Case That Echoes Chea Vichea Lives in Its Shadows

While his arrest, trial and conviction closely mirror those tried in the murder case of union leader Chea Vichea, Thach Saveth’s near­ly seven-year legal battle—which is to end Wednesday at the Supreme Court—has mustered noticeably less public attention.

Convicted in 2005 for killing Free Trade Union representative Ros Sovannareth, the 28-year-old former RCAF paratrooper maintained he was wrongfully charged with shooting the union officials just as the two accused killers of FTU president Chea Vichea have stated.

And just as with Sok Sam Oeun and Born Samnang—the pair jailed but later freed over Chea Vichea’s death—rights groups support Mr Saveth’s claim of innocence and denounce his trial as unfair.

But the path of the two cases di­ver­ges when it comes to recognition.

Mr Sam Oeun’s and Mr Sam­nang’s fight for justice became a rallying point for those seeking to reform Cambodia’s legal system, whereas the daytime killing of Chea Vichea represented a nadir for workers’ rights and freedoms. The murder and subsequent police investigation were even the subject of a scathing documentary that auth­orities here have prevented from being screened publicly.

But for Mr Saveth, reactions to his legal troubles have been more subdued—overshadowed by the high-profile cases of Chea Vichea and Hy Vuthy, another FTU leader whose February 2007 murder remains unsolved.

“Vichea was an important person, the leader of the union and the government thought that he was good at working with the SRP and leading protests,” said Chea Mony, brother and presidential successor to Chea Vichea. “As we know in our country, some cases can be solved while some can’t be.”
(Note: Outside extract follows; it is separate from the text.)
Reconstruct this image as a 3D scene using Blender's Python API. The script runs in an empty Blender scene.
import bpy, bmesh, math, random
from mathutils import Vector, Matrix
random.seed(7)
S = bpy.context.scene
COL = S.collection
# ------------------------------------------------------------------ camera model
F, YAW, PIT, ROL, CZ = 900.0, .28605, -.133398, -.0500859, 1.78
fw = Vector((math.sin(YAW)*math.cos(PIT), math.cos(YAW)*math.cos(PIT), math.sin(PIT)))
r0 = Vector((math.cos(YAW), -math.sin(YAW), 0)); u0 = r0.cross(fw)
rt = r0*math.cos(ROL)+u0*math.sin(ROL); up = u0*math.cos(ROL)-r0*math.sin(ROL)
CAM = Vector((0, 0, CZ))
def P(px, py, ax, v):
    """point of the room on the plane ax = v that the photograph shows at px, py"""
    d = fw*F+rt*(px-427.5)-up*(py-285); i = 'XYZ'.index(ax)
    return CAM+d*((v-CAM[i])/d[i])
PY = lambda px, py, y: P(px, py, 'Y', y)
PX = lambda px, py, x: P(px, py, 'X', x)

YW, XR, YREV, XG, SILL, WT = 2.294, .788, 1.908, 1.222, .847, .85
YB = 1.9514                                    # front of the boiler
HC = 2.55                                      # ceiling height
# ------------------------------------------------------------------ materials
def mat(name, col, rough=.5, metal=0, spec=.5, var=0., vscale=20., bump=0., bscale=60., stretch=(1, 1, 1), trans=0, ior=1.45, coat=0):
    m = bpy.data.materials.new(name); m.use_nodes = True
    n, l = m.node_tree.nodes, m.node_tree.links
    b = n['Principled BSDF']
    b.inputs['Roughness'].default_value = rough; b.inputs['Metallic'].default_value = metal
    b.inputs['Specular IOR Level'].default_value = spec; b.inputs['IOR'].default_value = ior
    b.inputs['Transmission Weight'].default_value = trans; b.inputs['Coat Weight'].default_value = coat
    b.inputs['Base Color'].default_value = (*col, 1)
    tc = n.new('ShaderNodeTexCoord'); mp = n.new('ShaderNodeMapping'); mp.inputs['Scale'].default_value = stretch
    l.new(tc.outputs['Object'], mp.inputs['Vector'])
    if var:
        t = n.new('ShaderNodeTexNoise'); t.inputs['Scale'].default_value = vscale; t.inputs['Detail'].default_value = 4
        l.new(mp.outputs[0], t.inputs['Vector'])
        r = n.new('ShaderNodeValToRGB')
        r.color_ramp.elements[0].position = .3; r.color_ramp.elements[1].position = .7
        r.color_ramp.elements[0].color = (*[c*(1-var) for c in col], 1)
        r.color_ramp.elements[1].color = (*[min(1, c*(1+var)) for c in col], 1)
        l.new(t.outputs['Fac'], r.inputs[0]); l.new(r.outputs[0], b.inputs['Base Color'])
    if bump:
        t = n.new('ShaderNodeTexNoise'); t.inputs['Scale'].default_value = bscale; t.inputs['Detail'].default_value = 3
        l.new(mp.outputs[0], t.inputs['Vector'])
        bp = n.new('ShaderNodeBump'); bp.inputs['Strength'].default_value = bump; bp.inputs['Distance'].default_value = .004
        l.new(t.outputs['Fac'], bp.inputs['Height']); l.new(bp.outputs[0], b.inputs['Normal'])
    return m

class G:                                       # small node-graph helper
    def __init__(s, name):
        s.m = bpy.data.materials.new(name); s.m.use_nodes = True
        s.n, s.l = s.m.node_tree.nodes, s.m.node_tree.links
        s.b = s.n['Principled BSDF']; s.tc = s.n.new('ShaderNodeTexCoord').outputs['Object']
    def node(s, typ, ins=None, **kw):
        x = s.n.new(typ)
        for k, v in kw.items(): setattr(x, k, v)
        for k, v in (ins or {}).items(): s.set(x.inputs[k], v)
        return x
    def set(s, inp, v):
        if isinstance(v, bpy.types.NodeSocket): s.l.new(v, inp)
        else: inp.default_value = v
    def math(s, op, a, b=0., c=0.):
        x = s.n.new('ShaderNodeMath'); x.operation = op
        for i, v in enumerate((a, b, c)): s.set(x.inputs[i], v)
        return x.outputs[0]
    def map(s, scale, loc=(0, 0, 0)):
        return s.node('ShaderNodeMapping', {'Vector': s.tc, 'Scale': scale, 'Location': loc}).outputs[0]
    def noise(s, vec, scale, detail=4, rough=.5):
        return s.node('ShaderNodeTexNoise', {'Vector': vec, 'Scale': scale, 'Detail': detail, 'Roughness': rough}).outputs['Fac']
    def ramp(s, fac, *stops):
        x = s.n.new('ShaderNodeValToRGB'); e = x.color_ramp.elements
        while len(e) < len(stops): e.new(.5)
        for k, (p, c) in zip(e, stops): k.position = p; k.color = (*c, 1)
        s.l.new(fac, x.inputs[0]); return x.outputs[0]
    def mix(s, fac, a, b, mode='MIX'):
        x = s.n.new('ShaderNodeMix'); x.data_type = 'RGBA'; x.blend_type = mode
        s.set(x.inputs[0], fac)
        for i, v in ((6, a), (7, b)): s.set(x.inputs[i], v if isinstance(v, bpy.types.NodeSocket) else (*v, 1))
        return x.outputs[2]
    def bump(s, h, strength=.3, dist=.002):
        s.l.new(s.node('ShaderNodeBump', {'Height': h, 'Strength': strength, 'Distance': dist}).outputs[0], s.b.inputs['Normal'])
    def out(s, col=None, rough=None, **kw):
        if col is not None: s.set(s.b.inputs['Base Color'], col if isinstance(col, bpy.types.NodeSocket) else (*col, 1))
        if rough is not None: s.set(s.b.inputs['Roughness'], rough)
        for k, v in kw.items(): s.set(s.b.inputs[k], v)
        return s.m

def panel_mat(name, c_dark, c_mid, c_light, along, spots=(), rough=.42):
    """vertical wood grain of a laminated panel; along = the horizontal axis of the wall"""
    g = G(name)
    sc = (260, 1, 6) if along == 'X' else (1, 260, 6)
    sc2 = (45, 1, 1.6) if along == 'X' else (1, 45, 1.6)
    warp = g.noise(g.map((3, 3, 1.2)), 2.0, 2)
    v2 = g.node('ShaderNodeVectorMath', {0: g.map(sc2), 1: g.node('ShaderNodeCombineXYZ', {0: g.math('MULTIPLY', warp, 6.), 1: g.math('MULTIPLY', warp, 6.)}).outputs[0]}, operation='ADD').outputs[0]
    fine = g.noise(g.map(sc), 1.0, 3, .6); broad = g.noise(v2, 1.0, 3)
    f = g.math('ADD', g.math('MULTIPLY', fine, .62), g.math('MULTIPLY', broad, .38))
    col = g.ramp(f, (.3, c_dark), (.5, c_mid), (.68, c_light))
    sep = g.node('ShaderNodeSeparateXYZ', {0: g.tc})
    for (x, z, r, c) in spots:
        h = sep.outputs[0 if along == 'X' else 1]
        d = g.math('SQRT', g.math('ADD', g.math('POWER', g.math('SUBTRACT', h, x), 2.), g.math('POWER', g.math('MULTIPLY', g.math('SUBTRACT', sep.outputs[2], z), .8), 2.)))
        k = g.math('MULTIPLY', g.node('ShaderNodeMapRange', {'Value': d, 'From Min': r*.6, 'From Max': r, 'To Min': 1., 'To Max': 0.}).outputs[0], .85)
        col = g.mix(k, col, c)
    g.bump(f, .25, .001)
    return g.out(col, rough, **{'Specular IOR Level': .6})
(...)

Nonetheless, Mr Saveth has taken his appeal to the Supreme Court, which heard his case last week and will deliver its verdict on Wednesday, Judge Yos Sokhoeun said.

Sam Charoeun, Mr Saveth’s lawyer, declined to hazard a guess on which way the court would decide but said his client should be set free.

“According to the case documents, it shows that the people who set up the case of Sok Sam Oeun and Born Samnang are the same who set up the case of my client.”

Those familiar with Mr Saveth’s case said timing and stature played a big part in keeping the focus on Chea Vichea’s murder and trial. Chea Vichea was the first of the three labor leaders to die and served as president of the entire organization. Ros Sovannareth’s death took place later and he served as a subordinate to Chea Vichea.

“Chea Vichea was more famous than Ros Sovannareth,” said Moeun Tola, head of the labor program at the Community Legal Education Center. “Ros Sovannareth was only a local labor leader.”

Ros Sovannareth was gunned down while riding his motorcycle in the Phnom Penh’s Tuol Kok district in the evening of May 7, 2004. According to witnesses, two men pulled up along side Ros Sovannareth as he was returning home from work and opened fire. The two men stopped and fired once more into his body after Ros Sovannareth tumbled off his bike.

Chea Vichea was fatally shot just months before in January at a sidewalk newsstand in Phnom Penh.

Initially, there were also strong alibis and evidence clearing Mr Sam Oeun and Mr Samnang of any wrongdoing, said Sok Sam Oeun, executive director of the Cambodian Defenders Project. In addition, both Mr Samnang and Mr Sam Oeun had an outspoken defense that sought the ear of the media and human rights activists.

“The Chea Vichea case had a very vocal defense that helped,” said Mr Sam Oeun, who is of no relation to the released convict.

Human rights groups, garment buyers and the media condemned Chea Vichea’s death and criticized the trial of Mr Sam Oeun and Mr Samnang, who were widely believed to have been framed. The Phnom Penh court nonetheless convicted both men and the pair spent nearly five years in prison before the Supreme Court released them on bail and ordered the Court of Appeal to reinvestigate the case.

Mr Tola said the evidence against Mr Saveth was slim and that was impossible for him to have been at the scene of the crime. Mr Tola said interviews he conducted with Mr Saveth revealed he was traveling to Siem Reap City from Anlong Veng district in Oddar Meanchey province the day Ros Sovannareth was shot.

“The government should conduct a reinvestigation to find the real perpetrators for not only Ros Sovannareth but for all three FTU leaders who were killed,” he said.